To construe the Sunshine Law to open all criminal investigation information to anyone with a request subserves neither the public safety policy of our state nor the personal security of a victim -- but rather, courts constitutional violations of the right of privacy of a witness or other citizen unwittingly drawn into the criminal investigation process as well as the right of an accused to a fair trial. Such a construction leads to the absurdity . . . that an assailant unknown as such to the authorities, from whom the victim has escaped, need simply walk into the police station, demand name and address or other personal information-- without possibility of lawful refusal, so as to intimidate the victim as a witness or commit other injury. [Court's emphasis.]

 Id., 637 S.W.2d at 263.

 Stating its intent to avoid an unlawful or absurd application of the law, the Court determined that "the name and address of a victim of crime who can identify an assailant not yet in custody is not a public record under the Sunshine Law." Id., 637 S.W.2d at 263. [Court's emphasis.] Although the Sunshine Law has been amended subsequent to Hyde v. City of Columbia, supra, the foregoing statement by the Court in Hyde appears still valid.

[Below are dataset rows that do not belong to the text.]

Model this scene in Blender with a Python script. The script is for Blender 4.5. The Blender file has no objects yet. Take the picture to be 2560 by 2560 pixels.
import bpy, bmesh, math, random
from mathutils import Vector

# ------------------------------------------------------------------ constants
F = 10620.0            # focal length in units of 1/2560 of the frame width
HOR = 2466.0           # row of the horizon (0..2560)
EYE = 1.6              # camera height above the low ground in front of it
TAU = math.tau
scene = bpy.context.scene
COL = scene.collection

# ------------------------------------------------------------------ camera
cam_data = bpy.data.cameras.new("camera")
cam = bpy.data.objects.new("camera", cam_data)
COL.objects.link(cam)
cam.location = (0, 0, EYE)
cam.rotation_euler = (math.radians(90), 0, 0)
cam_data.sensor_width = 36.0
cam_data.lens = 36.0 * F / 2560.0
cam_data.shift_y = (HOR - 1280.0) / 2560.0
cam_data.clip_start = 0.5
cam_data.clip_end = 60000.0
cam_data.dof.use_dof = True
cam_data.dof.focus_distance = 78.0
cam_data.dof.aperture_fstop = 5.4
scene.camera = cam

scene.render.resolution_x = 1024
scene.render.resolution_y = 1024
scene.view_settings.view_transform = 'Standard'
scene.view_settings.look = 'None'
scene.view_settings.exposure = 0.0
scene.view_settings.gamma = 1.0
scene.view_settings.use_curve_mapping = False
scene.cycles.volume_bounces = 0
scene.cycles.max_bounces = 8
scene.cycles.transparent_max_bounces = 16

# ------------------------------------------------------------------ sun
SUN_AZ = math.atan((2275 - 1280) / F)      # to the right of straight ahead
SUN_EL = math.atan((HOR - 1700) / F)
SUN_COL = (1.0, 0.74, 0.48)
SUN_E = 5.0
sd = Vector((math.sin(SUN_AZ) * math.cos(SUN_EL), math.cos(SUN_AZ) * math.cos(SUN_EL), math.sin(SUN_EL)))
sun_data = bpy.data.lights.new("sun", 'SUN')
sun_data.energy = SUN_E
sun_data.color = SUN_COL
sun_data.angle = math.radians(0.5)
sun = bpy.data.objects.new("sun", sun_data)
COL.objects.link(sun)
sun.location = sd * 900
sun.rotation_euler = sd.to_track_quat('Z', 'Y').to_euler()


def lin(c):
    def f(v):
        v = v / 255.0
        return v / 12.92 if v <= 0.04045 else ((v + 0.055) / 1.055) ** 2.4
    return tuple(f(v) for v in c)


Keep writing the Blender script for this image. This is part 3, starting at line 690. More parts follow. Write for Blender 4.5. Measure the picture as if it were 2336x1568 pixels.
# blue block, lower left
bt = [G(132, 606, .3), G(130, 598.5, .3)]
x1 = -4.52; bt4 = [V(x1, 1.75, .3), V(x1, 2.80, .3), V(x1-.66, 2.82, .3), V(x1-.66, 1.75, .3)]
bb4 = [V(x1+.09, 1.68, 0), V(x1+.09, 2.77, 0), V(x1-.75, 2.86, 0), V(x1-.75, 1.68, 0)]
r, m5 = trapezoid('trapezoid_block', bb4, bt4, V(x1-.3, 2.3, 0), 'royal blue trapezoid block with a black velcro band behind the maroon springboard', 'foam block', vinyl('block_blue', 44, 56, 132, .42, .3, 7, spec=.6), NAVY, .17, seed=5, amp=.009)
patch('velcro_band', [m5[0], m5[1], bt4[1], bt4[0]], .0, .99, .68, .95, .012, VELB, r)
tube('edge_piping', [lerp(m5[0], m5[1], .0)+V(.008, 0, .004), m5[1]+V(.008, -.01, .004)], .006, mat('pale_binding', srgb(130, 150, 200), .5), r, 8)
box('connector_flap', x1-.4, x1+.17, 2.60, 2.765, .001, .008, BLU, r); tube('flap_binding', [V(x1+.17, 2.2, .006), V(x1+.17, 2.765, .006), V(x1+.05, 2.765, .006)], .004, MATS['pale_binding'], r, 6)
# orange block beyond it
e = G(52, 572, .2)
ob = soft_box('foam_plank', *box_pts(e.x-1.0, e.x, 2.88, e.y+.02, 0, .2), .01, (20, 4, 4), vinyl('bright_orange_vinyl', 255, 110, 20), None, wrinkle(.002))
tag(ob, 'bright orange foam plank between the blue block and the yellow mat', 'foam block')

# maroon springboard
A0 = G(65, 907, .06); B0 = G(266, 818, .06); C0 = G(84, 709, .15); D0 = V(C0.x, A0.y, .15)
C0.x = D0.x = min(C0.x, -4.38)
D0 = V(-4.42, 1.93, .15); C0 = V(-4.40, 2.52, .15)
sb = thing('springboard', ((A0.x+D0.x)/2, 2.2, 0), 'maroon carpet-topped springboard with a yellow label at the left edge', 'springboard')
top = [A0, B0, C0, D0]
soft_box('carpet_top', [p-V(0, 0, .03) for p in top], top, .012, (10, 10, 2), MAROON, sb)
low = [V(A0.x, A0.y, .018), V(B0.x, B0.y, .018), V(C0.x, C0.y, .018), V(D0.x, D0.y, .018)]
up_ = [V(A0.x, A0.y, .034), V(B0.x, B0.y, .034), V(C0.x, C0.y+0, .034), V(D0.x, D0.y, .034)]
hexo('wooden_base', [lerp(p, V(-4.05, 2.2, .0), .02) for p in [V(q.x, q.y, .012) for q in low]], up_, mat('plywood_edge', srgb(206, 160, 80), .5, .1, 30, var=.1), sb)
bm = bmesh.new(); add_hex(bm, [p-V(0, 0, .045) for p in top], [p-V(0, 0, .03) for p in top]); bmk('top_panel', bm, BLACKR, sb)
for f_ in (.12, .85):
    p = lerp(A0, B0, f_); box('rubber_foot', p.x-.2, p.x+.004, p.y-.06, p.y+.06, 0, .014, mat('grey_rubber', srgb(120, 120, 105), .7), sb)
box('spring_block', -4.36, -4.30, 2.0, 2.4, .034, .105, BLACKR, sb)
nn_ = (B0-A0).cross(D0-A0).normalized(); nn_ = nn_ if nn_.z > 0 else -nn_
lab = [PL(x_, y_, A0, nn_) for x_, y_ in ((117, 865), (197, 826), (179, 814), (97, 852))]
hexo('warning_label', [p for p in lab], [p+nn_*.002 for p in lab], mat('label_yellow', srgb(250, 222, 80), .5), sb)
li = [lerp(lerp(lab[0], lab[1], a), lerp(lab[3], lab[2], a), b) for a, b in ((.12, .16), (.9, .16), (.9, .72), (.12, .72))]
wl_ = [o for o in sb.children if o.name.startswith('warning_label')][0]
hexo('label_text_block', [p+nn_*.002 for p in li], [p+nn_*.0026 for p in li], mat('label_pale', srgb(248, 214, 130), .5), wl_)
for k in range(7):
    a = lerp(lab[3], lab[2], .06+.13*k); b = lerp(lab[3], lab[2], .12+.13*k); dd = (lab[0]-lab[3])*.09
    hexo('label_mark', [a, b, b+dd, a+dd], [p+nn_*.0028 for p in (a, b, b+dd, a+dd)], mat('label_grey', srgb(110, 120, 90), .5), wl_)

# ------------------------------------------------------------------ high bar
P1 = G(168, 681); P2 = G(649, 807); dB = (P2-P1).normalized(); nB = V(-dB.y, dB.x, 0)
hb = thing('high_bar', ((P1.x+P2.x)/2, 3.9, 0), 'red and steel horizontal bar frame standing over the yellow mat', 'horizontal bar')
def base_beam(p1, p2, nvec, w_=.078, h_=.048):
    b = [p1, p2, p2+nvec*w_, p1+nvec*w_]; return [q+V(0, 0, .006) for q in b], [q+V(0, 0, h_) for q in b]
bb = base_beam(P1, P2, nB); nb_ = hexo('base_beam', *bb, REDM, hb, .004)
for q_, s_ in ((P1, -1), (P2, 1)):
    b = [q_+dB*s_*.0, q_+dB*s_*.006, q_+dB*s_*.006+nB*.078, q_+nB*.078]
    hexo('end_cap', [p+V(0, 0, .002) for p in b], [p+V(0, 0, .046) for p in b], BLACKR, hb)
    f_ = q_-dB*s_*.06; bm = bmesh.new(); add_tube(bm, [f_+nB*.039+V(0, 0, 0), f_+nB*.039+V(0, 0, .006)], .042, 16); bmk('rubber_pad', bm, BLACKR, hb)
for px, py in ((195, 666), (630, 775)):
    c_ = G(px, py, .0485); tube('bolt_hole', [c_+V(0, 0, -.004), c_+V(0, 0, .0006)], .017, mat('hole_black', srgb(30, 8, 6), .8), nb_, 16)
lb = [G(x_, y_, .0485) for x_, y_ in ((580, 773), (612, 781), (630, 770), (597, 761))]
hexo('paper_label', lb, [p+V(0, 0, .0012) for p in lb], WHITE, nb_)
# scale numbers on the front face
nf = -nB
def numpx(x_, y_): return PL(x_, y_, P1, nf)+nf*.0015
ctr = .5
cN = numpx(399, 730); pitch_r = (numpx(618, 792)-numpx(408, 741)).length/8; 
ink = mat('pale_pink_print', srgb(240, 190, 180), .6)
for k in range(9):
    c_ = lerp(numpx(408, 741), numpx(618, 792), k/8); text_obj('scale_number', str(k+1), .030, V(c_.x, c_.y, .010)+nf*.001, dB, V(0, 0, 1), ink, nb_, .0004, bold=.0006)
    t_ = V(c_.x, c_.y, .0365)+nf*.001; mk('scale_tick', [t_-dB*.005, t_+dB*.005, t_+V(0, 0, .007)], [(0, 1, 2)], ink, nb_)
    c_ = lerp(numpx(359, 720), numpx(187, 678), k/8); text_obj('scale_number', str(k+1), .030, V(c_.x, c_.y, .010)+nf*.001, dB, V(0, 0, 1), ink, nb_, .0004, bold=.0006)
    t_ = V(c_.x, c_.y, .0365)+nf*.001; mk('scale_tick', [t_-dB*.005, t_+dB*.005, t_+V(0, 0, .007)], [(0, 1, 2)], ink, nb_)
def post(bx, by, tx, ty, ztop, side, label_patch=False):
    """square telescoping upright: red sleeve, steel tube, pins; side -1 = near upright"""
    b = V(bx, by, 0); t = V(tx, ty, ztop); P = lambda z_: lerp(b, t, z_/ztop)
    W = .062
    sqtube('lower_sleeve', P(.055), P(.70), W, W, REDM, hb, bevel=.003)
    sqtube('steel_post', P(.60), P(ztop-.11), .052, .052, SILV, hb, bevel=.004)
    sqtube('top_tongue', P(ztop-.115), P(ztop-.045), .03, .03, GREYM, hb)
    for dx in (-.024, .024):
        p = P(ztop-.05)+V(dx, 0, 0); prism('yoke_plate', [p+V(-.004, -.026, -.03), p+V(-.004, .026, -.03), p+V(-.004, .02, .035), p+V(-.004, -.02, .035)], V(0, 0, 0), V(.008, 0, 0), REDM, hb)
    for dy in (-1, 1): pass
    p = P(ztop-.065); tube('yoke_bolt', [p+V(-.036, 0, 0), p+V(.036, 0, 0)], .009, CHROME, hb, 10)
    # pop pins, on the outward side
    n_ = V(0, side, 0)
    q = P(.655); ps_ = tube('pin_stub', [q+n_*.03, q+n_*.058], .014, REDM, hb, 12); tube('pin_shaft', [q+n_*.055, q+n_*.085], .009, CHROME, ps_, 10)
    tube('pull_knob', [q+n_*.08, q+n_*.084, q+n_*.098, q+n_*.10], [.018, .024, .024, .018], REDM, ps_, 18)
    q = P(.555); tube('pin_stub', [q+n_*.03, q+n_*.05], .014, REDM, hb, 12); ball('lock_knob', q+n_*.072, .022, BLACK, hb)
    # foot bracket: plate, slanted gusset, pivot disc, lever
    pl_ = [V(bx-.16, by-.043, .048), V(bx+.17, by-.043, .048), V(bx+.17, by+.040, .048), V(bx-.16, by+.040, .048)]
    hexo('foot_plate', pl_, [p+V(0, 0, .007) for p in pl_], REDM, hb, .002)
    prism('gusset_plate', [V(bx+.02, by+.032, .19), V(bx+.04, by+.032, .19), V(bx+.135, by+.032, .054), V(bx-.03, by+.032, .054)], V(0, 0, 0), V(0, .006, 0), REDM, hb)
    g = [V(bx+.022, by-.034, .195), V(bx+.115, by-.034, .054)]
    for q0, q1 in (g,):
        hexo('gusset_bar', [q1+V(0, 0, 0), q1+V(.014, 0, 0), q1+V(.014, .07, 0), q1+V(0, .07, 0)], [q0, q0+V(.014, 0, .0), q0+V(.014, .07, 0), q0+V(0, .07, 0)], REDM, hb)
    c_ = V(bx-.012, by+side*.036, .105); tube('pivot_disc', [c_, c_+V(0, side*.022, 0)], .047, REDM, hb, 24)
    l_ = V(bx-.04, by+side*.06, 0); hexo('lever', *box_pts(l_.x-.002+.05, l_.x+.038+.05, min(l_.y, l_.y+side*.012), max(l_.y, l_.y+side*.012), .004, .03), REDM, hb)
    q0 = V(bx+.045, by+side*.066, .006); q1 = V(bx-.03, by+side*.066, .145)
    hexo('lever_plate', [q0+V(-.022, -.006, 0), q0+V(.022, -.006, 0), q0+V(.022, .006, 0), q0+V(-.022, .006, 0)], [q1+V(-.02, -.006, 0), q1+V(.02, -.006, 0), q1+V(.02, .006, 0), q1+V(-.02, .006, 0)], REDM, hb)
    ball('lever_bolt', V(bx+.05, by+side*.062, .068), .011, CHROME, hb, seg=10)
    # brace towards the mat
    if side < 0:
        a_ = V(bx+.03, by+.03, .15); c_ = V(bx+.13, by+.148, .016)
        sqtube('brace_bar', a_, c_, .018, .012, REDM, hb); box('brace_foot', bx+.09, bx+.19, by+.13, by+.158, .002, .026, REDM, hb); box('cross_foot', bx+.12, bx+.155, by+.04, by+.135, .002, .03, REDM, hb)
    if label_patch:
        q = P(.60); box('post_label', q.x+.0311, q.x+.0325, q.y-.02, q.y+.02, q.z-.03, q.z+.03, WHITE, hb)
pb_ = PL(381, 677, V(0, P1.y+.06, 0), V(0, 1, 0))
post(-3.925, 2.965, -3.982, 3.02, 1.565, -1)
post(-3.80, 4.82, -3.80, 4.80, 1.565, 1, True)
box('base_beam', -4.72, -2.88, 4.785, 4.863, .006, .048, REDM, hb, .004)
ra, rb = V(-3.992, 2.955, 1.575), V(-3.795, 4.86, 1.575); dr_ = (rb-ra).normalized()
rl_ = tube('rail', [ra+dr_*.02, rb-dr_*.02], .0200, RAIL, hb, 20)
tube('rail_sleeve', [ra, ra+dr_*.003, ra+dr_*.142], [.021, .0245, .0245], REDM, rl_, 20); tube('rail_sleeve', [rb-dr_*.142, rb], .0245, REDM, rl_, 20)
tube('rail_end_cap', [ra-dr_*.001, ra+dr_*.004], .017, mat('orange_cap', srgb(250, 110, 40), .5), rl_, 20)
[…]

 The availability of the records is not affected if they are in an electronic format. Moreover, public governmental bodies are "strongly encouraged" to provide access to electronic records in an electronic format to the greatest extent feasible. Section 610.029 RSMo 1999 Supp. Even if, however, such a format is not provided the records should be reproduced in hard copy and made available for inspection if such records are otherwise open to inspection.

 Arrest and incident reports are open records, subject to certain restrictions mentioned above. Information that could endanger a person or jeopardizes a criminal investigation or reveals law enforcement techniques are to be redacted from records that are provided. Moreover, upon the occurrence of certain enumerated events, or the passage of time, the records become closed, and may be expunged. However, to the extent that the records are open records at the time such records are sought, if the records contain the race of the individual arrested or the location where arrested, that information should be disclosed. This conclusion applies to arrest records as defined in Section 610.100.1(1)(2).

CONCLUSION

 The Sunshine Law requires disclosure of the race of the arrested person and the location of the arrest from an arrest report if that information is contained in the arrest report and the arrest report has not been closed pursuant to the provisions of the Sunshine Law. The status of the records is not affected if they are maintained in an electronic format.

Very truly yours,
Jay Nixon's signature
JEREMIAH W. (JAY) NIXON
Attorney General

Footnote 1: Municipal courts are part of the judiciary pursuant to Article IV, Section 23 of the Missouri Constitution. As such, those courts' records are only subject to disclosure under Chapter 610 RSMo if those courts are "operating in an administrative capacity."